A college professor gives several quizzes during the semester, with negative marking. He has become bored of the usual "Best $M$ out of $N$ quizzes" formula to award marks for internal assessment. Instead, each student will be evaluated based on the sum of the best contiguous segment (i.e., no gaps) of marks in the overall sequence of quizzes. However, the student is allowed to drop upto $K$ quizzes before calculating this sum.
Suppose a student has scored the following marks in $10$ quizzes during the semester.
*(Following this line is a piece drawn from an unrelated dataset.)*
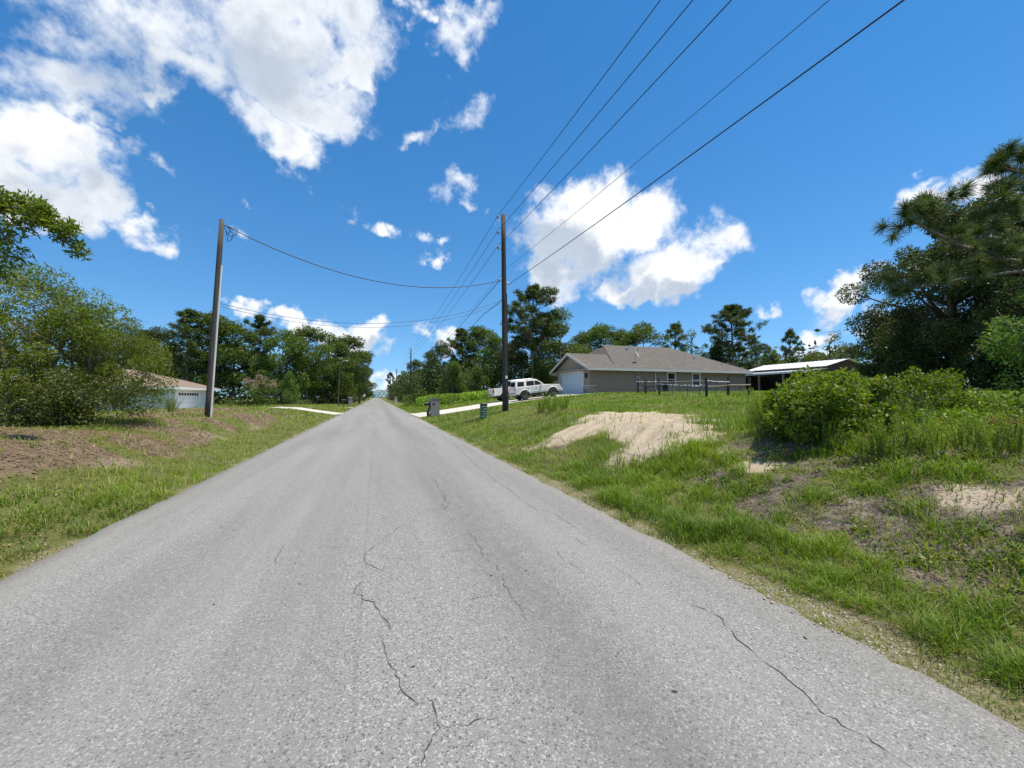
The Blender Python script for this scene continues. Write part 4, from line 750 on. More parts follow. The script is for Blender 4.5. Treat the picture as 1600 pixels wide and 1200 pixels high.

$$\begin{array}{|c|c|c|c|c|}\hline \text{Quiz} & 1 & 2 & 3 & 4 & 5 & 6 & 7 & 8 & 9 & 10 \\\hline \text{Marks } & 6 & -5 & 3 & -7 & 6 & -1 & 10 & -8 & -8 & 8 \\ \hline \end{array}$$
Without dropping any quizzes, the best segment is quiz $5-7$, which yields a total of $15$ marks. If the student is allowed to drop upto $2$ quizzes in a segment, the best segment is quiz $1-7$, which yields a total of $24$ marks after dropping quizzes $2$ and $4$. If the student is allowed to drop upto $6$ quizzes in a segment, the best total is obtained by taking the entire list and dropping all $5$ negative entries, yielding $33$ marks.
For $1\leq i<N, 0\leq j\leq K,$ let $B[i][j]$ denote the maximum sum segment ending at position $i$ with at most $j$ marks dropped.
- Write a recursive formula for $B[i][j].$
- Explain how to calculate, using dynamic programming, the score the professor needs to award each student.
- Describe the space and time complexity of your dynamic programming algorithm.